Written task: What follows is a set of records, each of which is to be written out exactly.

++++++++++++++++++++

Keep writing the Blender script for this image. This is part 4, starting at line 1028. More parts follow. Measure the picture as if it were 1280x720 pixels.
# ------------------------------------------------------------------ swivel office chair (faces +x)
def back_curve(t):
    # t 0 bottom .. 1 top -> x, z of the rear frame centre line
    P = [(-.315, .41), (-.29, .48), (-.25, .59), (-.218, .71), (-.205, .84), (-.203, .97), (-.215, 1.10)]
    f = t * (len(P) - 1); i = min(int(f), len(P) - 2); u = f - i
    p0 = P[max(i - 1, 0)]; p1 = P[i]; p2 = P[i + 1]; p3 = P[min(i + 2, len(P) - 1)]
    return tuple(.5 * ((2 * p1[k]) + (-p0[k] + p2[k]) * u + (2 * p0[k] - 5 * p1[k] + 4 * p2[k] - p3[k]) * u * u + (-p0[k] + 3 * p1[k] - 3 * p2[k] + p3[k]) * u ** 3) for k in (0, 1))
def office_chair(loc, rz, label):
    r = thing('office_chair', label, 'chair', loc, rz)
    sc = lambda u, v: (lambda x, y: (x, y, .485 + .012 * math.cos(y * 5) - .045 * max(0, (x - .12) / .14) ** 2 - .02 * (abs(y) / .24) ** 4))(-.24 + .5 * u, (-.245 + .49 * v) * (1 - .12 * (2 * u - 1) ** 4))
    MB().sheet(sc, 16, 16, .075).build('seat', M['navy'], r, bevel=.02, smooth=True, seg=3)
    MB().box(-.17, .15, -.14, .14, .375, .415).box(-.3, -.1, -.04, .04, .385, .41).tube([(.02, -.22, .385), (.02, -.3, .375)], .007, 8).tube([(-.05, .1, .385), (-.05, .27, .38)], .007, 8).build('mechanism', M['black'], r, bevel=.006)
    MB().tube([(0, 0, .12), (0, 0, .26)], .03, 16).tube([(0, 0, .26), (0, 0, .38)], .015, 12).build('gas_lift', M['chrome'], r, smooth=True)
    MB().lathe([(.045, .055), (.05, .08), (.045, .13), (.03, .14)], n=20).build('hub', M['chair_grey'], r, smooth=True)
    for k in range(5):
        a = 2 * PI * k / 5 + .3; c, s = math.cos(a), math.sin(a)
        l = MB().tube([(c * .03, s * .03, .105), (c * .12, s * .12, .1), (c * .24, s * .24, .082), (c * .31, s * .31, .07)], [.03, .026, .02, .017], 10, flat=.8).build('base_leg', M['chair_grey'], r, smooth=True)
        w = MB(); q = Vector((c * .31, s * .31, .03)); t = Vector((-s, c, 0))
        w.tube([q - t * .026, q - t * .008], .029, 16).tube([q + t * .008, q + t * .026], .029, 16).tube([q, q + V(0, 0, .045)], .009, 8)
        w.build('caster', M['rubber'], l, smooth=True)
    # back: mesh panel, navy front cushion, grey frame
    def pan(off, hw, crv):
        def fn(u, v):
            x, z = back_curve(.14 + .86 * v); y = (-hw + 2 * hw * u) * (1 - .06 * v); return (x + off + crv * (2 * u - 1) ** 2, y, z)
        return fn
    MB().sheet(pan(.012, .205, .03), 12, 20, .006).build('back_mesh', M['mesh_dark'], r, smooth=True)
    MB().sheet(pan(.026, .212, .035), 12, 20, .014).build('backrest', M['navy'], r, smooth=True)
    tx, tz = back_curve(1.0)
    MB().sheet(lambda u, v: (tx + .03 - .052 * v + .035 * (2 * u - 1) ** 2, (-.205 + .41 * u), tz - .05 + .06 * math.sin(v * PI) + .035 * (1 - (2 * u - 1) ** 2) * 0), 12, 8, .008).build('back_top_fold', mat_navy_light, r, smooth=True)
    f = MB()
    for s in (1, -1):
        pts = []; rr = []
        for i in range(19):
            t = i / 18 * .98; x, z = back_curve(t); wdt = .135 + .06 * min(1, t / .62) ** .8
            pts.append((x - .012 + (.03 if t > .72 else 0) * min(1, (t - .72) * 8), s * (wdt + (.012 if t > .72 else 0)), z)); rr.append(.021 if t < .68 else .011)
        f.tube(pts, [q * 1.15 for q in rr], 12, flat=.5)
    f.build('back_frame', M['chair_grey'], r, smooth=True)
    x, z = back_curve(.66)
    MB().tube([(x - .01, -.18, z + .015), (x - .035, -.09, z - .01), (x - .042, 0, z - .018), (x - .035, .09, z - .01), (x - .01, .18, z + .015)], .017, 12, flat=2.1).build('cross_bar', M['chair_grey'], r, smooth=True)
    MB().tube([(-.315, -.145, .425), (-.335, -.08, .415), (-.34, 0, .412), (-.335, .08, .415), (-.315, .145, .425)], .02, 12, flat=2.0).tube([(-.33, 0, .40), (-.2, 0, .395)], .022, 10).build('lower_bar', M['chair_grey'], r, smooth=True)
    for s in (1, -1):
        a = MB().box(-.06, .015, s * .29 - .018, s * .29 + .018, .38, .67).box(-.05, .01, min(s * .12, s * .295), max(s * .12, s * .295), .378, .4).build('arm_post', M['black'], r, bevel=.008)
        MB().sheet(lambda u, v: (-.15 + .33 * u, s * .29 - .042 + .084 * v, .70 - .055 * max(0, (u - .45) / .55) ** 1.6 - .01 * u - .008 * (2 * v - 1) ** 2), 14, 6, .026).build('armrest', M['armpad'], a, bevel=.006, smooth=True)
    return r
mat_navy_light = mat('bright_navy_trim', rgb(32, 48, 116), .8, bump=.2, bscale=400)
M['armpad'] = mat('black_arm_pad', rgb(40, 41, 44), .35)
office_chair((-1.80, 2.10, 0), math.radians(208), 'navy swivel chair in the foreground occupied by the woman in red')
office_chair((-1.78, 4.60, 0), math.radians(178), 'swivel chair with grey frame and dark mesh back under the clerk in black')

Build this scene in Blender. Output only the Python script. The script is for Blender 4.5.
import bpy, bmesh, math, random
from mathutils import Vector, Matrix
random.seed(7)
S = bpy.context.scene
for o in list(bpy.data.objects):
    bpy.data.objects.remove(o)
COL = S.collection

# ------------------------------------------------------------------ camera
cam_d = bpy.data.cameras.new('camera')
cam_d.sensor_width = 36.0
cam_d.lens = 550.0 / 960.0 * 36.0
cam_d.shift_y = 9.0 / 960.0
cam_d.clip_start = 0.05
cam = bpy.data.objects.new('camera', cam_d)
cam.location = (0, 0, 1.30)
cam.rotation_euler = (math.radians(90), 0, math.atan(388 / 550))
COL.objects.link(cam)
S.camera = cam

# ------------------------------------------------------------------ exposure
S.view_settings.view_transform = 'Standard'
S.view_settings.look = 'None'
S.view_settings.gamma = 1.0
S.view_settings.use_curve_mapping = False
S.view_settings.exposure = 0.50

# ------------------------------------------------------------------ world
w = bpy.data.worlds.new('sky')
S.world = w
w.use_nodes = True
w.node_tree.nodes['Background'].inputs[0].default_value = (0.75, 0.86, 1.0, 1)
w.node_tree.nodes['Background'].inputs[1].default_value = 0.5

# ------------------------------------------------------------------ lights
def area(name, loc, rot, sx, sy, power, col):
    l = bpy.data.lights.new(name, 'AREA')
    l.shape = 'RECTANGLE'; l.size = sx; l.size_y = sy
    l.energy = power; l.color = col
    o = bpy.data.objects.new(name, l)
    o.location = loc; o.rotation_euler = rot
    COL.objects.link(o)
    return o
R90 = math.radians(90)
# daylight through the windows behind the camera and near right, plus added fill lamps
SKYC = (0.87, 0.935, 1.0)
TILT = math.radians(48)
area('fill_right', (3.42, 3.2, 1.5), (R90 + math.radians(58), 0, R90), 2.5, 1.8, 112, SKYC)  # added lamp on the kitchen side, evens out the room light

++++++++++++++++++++

Final answer:
Keep writing the Blender script for this image. This is part 4, starting at line 1028. More parts follow. Measure the picture as if it were 1280x720 pixels.
# ------------------------------------------------------------------ swivel office chair (faces +x)
def back_curve(t):
    # t 0 bottom .. 1 top -> x, z of the rear frame centre line
    P = [(-.315, .41), (-.29, .48), (-.25, .59), (-.218, .71), (-.205, .84), (-.203, .97), (-.215, 1.10)]
    f = t * (len(P) - 1); i = min(int(f), len(P) - 2); u = f - i
    p0 = P[max(i - 1, 0)]; p1 = P[i]; p2 = P[i + 1]; p3 = P[min(i + 2, len(P) - 1)]
    return tuple(.5 * ((2 * p1[k]) + (-p0[k] + p2[k]) * u + (2 * p0[k] - 5 * p1[k] + 4 * p2[k] - p3[k]) * u * u + (-p0[k] + 3 * p1[k] - 3 * p2[k] + p3[k]) * u ** 3) for k in (0, 1))
def office_chair(loc, rz, label):
    r = thing('office_chair', label, 'chair', loc, rz)
    sc = lambda u, v: (lambda x, y: (x, y, .485 + .012 * math.cos(y * 5) - .045 * max(0, (x - .12) / .14) ** 2 - .02 * (abs(y) / .24) ** 4))(-.24 + .5 * u, (-.245 + .49 * v) * (1 - .12 * (2 * u - 1) ** 4))
    MB().sheet(sc, 16, 16, .075).build('seat', M['navy'], r, bevel=.02, smooth=True, seg=3)
    MB().box(-.17, .15, -.14, .14, .375, .415).box(-.3, -.1, -.04, .04, .385, .41).tube([(.02, -.22, .385), (.02, -.3, .375)], .007, 8).tube([(-.05, .1, .385), (-.05, .27, .38)], .007, 8).build('mechanism', M['black'], r, bevel=.006)
    MB().tube([(0, 0, .12), (0, 0, .26)], .03, 16).tube([(0, 0, .26), (0, 0, .38)], .015, 12).build('gas_lift', M['chrome'], r, smooth=True)
    MB().lathe([(.045, .055), (.05, .08), (.045, .13), (.03, .14)], n=20).build('hub', M['chair_grey'], r, smooth=True)
    for k in range(5):
        a = 2 * PI * k / 5 + .3; c, s = math.cos(a), math.sin(a)
        l = MB().tube([(c * .03, s * .03, .105), (c * .12, s * .12, .1), (c * .24, s * .24, .082), (c * .31, s * .31, .07)], [.03, .026, .02, .017], 10, flat=.8).build('base_leg', M['chair_grey'], r, smooth=True)
        w = MB(); q = Vector((c * .31, s * .31, .03)); t = Vector((-s, c, 0))
        w.tube([q - t * .026, q - t * .008], .029, 16).tube([q + t * .008, q + t * .026], .029, 16).tube([q, q + V(0, 0, .045)], .009, 8)
        w.build('caster', M['rubber'], l, smooth=True)
    # back: mesh panel, navy front cushion, grey frame
    def pan(off, hw, crv):
        def fn(u, v):
            x, z = back_curve(.14 + .86 * v); y = (-hw + 2 * hw * u) * (1 - .06 * v); return (x + off + crv * (2 * u - 1) ** 2, y, z)
        return fn
    MB().sheet(pan(.012, .205, .03), 12, 20, .006).build('back_mesh', M['mesh_dark'], r, smooth=True)
    MB().sheet(pan(.026, .212, .035), 12, 20, .014).build('backrest', M['navy'], r, smooth=True)
    tx, tz = back_curve(1.0)
    MB().sheet(lambda u, v: (tx + .03 - .052 * v + .035 * (2 * u - 1) ** 2, (-.205 + .41 * u), tz - .05 + .06 * math.sin(v * PI) + .035 * (1 - (2 * u - 1) ** 2) * 0), 12, 8, .008).build('back_top_fold', mat_navy_light, r, smooth=True)
    f = MB()
    for s in (1, -1):
        pts = []; rr = []
        for i in range(19):
            t = i / 18 * .98; x, z = back_curve(t); wdt = .135 + .06 * min(1, t / .62) ** .8
            pts.append((x - .012 + (.03 if t > .72 else 0) * min(1, (t - .72) * 8), s * (wdt + (.012 if t > .72 else 0)), z)); rr.append(.021 if t < .68 else .011)
        f.tube(pts, [q * 1.15 for q in rr], 12, flat=.5)
    f.build('back_frame', M['chair_grey'], r, smooth=True)
    x, z = back_curve(.66)
    MB().tube([(x - .01, -.18, z + .015), (x - .035, -.09, z - .01), (x - .042, 0, z - .018), (x - .035, .09, z - .01), (x - .01, .18, z + .015)], .017, 12, flat=2.1).build('cross_bar', M['chair_grey'], r, smooth=True)
    MB().tube([(-.315, -.145, .425), (-.335, -.08, .415), (-.34, 0, .412), (-.335, .08, .415), (-.315, .145, .425)], .02, 12, flat=2.0).tube([(-.33, 0, .40), (-.2, 0, .395)], .022, 10).build('lower_bar', M['chair_grey'], r, smooth=True)
    for s in (1, -1):
        a = MB().box(-.06, .015, s * .29 - .018, s * .29 + .018, .38, .67).box(-.05, .01, min(s * .12, s * .295), max(s * .12, s * .295), .378, .4).build('arm_post', M['black'], r, bevel=.008)
        MB().sheet(lambda u, v: (-.15 + .33 * u, s * .29 - .042 + .084 * v, .70 - .055 * max(0, (u - .45) / .55) ** 1.6 - .01 * u - .008 * (2 * v - 1) ** 2), 14, 6, .026).build('armrest', M['armpad'], a, bevel=.006, smooth=True)
    return r
mat_navy_light = mat('bright_navy_trim', rgb(32, 48, 116), .8, bump=.2, bscale=400)
M['armpad'] = mat('black_arm_pad', rgb(40, 41, 44), .35)
office_chair((-1.80, 2.10, 0), math.radians(208), 'navy swivel chair in the foreground occupied by the woman in red')
office_chair((-1.78, 4.60, 0), math.radians(178), 'swivel chair with grey frame and dark mesh back under the clerk in black')

Build this scene in Blender. Output only the Python script. The script is for Blender 4.5.
import bpy, bmesh, math, random
from mathutils import Vector, Matrix
random.seed(7)
S = bpy.context.scene
for o in list(bpy.data.objects):
    bpy.data.objects.remove(o)
COL = S.collection

# ------------------------------------------------------------------ camera
cam_d = bpy.data.cameras.new('camera')
cam_d.sensor_width = 36.0
cam_d.lens = 550.0 / 960.0 * 36.0
cam_d.shift_y = 9.0 / 960.0
cam_d.clip_start = 0.05
cam = bpy.data.objects.new('camera', cam_d)
cam.location = (0, 0, 1.30)
cam.rotation_euler = (math.radians(90), 0, math.atan(388 / 550))
COL.objects.link(cam)
S.camera = cam

# ------------------------------------------------------------------ exposure
S.view_settings.view_transform = 'Standard'
S.view_settings.look = 'None'
S.view_settings.gamma = 1.0
S.view_settings.use_curve_mapping = False
S.view_settings.exposure = 0.50

# ------------------------------------------------------------------ world
w = bpy.data.worlds.new('sky')
S.world = w
w.use_nodes = True
w.node_tree.nodes['Background'].inputs[0].default_value = (0.75, 0.86, 1.0, 1)
w.node_tree.nodes['Background'].inputs[1].default_value = 0.5

# ------------------------------------------------------------------ lights
def area(name, loc, rot, sx, sy, power, col):
    l = bpy.data.lights.new(name, 'AREA')
    l.shape = 'RECTANGLE'; l.size = sx; l.size_y = sy
    l.energy = power; l.color = col
    o = bpy.data.objects.new(name, l)
    o.location = loc; o.rotation_euler = rot
    COL.objects.link(o)
    return o
R90 = math.radians(90)
# daylight through the windows behind the camera and near right, plus added fill lamps
SKYC = (0.87, 0.935, 1.0)
TILT = math.radians(48)
area('fill_right', (3.42, 3.2, 1.5), (R90 + math.radians(58), 0, R90), 2.5, 1.8, 112, SKYC)  # added lamp on the kitchen side, evens out the room light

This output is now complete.